Whether to sever indictments for trial is within the discretion of the trial judge. Commonwealth v. Cruz, 373 Mass. 676, 690-691 (1977). Commonwealth v. Kenneally, 10 Mass. App. Ct. 162, 180 (1980). See Mass.R.Crim.P. 9(d) (1), 378 Mass. 860 (1979), and Reporters’ Notes to Subdivision (d). “The protection of defendants’ rights . . ., while of paramount importance, cannot be considered without reference to the orderly transaction of judicial business . . . The judge had to consider . . . the cost to the public of a multiplicity of trials.” Commonwealth v. Beneficial Fin. Co., 360 Mass. 188, 223 (1971), cert. denied sub nom. Farrell v. Massachusetts, 407 U.S. 910, and sub nom. Beneficial Fin. Co. v. Massachusetts, 407 U.S. 914 (1972), quoting Barber v. Commonwealth, 353 Mass. 236, 240 (1967). Some weight, therefore, is due the eleventh hour nature of the motion to sever in this case.

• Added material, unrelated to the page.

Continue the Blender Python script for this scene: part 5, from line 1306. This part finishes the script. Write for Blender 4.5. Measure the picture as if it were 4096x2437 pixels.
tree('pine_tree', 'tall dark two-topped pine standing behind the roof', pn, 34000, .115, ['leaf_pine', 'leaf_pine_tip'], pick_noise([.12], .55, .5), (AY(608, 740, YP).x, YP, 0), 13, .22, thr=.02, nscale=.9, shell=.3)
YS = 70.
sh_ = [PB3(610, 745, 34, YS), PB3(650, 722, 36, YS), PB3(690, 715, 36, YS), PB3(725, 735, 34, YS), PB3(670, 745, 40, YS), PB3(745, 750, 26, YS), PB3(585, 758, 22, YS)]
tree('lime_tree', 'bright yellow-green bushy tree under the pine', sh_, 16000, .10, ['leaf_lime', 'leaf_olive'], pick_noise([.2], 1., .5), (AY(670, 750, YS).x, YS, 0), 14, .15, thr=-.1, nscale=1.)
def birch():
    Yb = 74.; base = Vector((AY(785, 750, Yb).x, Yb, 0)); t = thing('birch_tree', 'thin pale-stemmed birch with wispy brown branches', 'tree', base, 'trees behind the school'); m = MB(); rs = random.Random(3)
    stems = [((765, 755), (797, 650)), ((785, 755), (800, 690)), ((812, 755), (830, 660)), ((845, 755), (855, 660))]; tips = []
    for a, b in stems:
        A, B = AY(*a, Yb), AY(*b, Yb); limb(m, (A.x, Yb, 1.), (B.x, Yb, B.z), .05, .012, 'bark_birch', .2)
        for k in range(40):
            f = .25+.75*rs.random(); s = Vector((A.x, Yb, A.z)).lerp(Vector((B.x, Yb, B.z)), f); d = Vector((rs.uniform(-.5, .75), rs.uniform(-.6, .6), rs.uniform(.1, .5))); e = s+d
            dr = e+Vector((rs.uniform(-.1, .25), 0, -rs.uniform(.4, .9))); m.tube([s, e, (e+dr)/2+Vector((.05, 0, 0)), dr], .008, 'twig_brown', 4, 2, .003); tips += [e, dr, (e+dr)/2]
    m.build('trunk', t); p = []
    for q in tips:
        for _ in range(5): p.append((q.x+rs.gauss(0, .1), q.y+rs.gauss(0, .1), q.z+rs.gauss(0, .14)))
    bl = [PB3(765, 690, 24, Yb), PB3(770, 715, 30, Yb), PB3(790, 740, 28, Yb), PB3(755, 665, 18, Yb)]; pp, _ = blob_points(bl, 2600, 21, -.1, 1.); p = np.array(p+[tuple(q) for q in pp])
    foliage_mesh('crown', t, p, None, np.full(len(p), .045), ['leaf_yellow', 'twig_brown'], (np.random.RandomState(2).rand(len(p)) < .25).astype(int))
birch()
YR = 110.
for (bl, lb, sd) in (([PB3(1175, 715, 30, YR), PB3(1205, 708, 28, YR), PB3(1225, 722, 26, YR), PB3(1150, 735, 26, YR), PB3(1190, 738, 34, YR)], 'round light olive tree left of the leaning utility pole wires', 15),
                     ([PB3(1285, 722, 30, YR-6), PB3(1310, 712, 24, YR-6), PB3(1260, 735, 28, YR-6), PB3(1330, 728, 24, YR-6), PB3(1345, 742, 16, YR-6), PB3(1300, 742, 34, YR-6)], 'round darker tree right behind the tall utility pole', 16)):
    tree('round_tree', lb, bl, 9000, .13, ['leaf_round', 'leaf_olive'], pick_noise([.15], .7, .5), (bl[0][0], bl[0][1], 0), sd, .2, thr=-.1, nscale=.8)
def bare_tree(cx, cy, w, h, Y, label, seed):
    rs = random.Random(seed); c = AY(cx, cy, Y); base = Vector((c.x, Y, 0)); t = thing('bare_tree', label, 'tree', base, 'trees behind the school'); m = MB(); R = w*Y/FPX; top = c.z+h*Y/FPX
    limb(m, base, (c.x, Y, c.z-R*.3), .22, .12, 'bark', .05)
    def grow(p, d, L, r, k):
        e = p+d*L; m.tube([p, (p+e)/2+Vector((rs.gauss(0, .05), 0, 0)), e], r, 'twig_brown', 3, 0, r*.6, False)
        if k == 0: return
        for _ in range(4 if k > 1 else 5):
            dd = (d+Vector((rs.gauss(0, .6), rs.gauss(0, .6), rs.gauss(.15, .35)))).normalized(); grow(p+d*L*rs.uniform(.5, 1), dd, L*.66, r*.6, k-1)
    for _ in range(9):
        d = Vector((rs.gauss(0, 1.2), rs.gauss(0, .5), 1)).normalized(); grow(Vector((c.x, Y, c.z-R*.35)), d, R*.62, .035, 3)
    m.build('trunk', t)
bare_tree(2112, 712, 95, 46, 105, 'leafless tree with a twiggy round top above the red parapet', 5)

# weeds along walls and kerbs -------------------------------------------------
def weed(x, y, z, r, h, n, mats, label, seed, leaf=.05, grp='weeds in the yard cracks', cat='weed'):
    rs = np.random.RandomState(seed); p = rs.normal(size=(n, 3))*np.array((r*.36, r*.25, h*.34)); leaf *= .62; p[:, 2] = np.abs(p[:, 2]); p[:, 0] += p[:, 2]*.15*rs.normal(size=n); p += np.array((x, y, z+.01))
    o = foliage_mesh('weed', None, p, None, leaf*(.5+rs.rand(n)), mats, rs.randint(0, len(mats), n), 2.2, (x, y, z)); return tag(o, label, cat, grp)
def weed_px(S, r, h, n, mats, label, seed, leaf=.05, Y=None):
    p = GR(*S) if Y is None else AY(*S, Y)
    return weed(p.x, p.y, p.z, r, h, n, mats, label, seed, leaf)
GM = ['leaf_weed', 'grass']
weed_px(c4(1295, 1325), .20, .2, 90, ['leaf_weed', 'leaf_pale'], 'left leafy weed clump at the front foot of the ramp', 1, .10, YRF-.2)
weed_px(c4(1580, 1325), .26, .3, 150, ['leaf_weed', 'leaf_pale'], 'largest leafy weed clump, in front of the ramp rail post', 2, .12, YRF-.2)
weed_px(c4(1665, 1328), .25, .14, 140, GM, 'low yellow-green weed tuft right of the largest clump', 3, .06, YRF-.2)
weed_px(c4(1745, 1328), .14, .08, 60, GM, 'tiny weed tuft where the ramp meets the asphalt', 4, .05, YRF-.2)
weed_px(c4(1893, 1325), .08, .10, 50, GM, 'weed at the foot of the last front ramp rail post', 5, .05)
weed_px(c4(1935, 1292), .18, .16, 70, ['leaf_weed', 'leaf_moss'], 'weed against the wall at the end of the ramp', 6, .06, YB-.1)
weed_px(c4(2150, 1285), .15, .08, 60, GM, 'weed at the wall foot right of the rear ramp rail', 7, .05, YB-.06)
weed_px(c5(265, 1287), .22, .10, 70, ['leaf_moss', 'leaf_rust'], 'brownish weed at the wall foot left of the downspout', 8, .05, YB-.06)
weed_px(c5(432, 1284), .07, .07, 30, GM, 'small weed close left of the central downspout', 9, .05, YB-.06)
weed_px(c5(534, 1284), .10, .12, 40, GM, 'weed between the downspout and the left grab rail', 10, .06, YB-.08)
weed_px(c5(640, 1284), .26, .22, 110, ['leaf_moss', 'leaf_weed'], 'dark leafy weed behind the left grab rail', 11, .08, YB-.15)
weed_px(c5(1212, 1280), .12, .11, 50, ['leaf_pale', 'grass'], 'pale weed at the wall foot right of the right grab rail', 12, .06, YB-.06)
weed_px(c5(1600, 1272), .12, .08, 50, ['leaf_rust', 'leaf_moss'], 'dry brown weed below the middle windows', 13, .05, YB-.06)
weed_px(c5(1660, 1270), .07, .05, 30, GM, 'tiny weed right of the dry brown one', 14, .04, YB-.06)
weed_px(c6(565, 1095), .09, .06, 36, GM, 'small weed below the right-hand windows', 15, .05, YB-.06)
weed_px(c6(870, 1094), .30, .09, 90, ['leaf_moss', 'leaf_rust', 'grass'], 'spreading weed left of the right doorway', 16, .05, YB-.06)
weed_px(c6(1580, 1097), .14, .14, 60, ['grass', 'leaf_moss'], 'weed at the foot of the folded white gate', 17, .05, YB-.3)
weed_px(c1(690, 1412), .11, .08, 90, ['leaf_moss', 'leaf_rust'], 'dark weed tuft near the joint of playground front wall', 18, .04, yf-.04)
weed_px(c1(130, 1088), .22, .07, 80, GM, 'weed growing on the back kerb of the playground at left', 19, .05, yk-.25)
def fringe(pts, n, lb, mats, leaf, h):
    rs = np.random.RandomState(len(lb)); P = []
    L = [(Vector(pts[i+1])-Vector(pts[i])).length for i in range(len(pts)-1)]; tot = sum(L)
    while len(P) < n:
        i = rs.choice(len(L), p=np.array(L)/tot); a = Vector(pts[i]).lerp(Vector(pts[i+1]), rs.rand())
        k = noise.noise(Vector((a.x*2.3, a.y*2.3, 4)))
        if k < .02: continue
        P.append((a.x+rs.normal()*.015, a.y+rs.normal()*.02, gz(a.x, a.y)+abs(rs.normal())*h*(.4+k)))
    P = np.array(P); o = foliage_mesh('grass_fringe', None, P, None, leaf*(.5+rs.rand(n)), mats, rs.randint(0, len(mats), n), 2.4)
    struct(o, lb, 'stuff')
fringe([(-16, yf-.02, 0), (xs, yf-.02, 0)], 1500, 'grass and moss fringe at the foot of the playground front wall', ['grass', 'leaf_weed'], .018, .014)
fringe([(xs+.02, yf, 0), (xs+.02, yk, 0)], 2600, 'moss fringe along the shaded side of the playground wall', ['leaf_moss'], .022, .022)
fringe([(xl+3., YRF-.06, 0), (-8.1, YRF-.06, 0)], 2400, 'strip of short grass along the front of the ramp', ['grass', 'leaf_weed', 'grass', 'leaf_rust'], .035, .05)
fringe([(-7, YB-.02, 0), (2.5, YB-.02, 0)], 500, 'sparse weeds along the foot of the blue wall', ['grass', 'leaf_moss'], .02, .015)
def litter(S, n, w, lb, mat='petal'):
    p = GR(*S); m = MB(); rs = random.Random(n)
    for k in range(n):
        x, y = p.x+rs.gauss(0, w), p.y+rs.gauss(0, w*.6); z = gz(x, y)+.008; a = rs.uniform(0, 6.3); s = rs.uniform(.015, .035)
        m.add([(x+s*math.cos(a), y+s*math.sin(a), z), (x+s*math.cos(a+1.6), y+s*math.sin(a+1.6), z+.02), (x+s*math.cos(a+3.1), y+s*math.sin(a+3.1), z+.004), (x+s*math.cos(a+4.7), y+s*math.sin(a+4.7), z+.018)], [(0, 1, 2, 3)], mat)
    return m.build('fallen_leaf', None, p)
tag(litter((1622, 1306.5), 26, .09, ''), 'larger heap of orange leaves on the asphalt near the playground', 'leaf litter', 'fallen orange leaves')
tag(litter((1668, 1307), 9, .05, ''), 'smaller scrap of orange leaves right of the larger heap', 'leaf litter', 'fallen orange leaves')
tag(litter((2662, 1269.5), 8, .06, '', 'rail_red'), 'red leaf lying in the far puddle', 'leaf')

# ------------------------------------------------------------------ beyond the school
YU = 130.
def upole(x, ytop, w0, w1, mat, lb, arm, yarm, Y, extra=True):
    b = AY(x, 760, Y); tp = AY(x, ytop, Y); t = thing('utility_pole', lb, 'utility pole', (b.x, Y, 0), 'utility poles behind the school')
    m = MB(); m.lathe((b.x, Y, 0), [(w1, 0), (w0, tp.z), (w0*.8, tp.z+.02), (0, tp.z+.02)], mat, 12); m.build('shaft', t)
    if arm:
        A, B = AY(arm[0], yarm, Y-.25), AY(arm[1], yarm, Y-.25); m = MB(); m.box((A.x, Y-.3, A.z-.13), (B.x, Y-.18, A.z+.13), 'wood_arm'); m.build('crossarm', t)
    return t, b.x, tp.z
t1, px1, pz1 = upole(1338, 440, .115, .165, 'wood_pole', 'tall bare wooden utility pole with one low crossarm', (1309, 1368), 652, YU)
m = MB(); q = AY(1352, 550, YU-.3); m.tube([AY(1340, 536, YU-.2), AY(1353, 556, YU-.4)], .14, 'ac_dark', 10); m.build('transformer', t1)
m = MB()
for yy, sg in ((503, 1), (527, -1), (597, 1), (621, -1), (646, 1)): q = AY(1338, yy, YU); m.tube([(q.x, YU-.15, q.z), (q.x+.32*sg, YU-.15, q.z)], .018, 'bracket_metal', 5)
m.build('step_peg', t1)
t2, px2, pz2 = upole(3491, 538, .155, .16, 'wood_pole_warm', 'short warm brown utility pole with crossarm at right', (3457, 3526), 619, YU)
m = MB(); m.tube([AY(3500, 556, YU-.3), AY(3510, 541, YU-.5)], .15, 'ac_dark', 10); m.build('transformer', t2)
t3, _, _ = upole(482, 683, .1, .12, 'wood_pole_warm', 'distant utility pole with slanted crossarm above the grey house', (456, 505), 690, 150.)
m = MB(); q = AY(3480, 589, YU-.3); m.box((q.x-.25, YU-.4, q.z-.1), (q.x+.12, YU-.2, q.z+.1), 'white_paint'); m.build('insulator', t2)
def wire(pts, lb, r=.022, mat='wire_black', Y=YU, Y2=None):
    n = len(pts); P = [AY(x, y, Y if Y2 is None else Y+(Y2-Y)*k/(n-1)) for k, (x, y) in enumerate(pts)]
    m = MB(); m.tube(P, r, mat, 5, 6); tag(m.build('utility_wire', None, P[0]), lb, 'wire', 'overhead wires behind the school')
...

If, however, evidence relating to the four indictments the defendant sought to sever would have been irrelevant to the rape-related charges and would materially have prejudiced his defense, the motion to sever should have been allowed. Commonwealth v. Blow, 362 Mass. 196, 200-201 (1972). Commonwealth v. Gallison, 383 Mass. 659, 672 (1981). Little prejudice would have seeped into the case from the possession of marijuana indictment. It is an offense that registers on the low end of the scale of gravity and was not likely to inflame the jury. The ammunition and the handgun had some relation — if distant — to the yarn of gunshot murder in Maine. That the handgun was stolen teeters on *43the edge. Compare Commonwealth v. Blow, 362 Mass. at 200-201, in which indictments for robbery and breaking and entering at separate times and places (although on the same day) were held improperly joined. However, the fact that the gun was stolen was related to evidence properly in the case, and, to that degree, was not entirely extraneous to the main charge. Unlike Blow, it was here not likely “that the jury were influenced by the accumulating effect of evidence as to the separate offenses.” Id. at 201. There was a thread, albeit slender, of connection among the criminal episodes. Mass.R.Crim.P. 9(a) (1), 378 Mass. 859 (1979).

Judgments affirmed.

The prosecutor’s lapse seems to have been a failure of judgment, rather than forethought. He had obviously thought in advance that the rawhide —• which he had to obtain on his own —• would be a splendid forensic device. He also paraded before the jury his daughter’s little tooth pillow to dramatize an argument that if the jury believed defense counsel’s theory of what happened it would be like believing in the tooth fairy.

Bartlett, Familiar Quotations 415 (15th ed. 1980).